A common complaint about writing is time. As in, ‘I haven’t enough time’. Yet, I bet if I sat you down and audited your day I could find moments, I could find minutes that add up to a sizeable chunk of time. Let’s start with lunch, so many British people eat their lunch at their work desk, it always ends up with them doing work but it is something that can easily be broken by setting a routine in which you go somewhere else and…write. You can still eat but eat away from boss who may ask you to do something. We fought hard in this country to get a lunch and so many of us are now giving them up believing we will get home earlier. Not many of us do. So, that’s a possible sixty minutes or if you have to walk there and back, possibly forty minutes with twenty minutes of thinking. If you’re on public transport then a notebook is your best friend, you could plot or map a story. Again, add up all that time on the bus and train over a working week. I bet some of you are in double digits for that.

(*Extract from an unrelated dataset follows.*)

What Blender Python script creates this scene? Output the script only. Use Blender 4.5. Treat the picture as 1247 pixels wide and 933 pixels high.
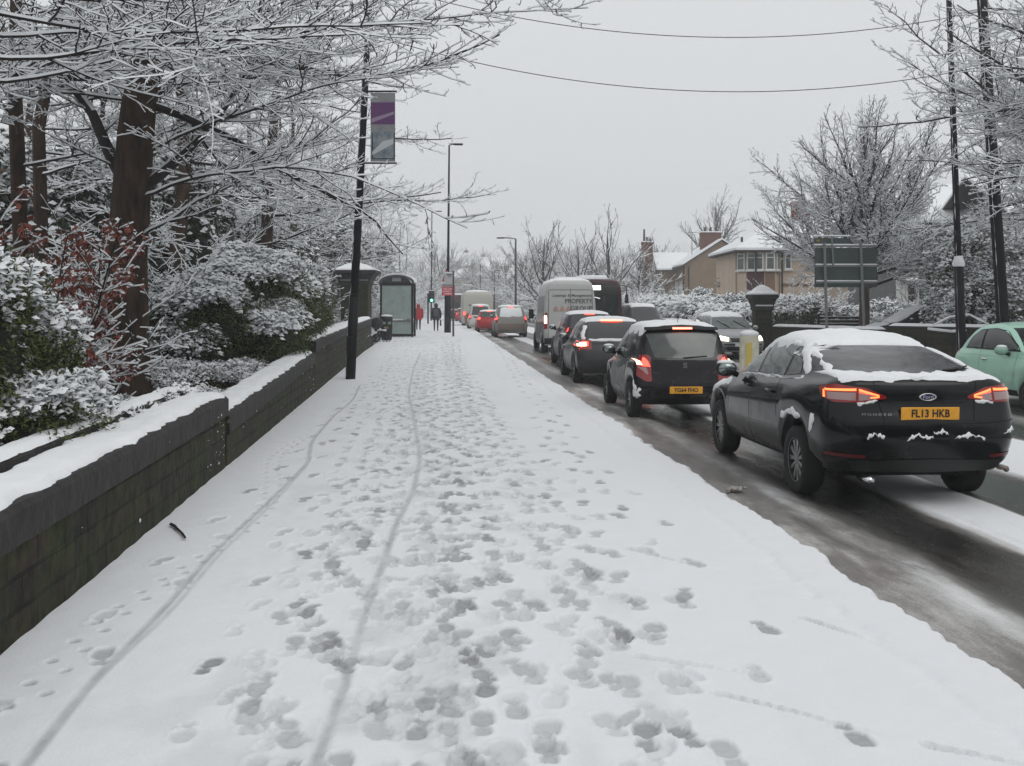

Then there is the moment where you say you are winding down. As in, ‘It’s been a long day, I’m just watching this to wind down’ but you’re basically watching shit whilst not watching shit as you are on social media or your mobile or playing a game etc. It’s not good for the brain to do these types of things, it lowers are ability to concentrate and that impacts on the way you work. Writing is as much about creativity as it is about routine. If you state that you will write in these cracks that sit between work and home, between TV and the mobile phone, you will write something. It will be awful but you can work with awful. Awful can be made better. Nothing can’t be made into anything. To give you an idea of what can be written, I wrote this is fourteen minutes, it’s my down time between writing a story and going back to that story to do some more. Stop making excuses, write.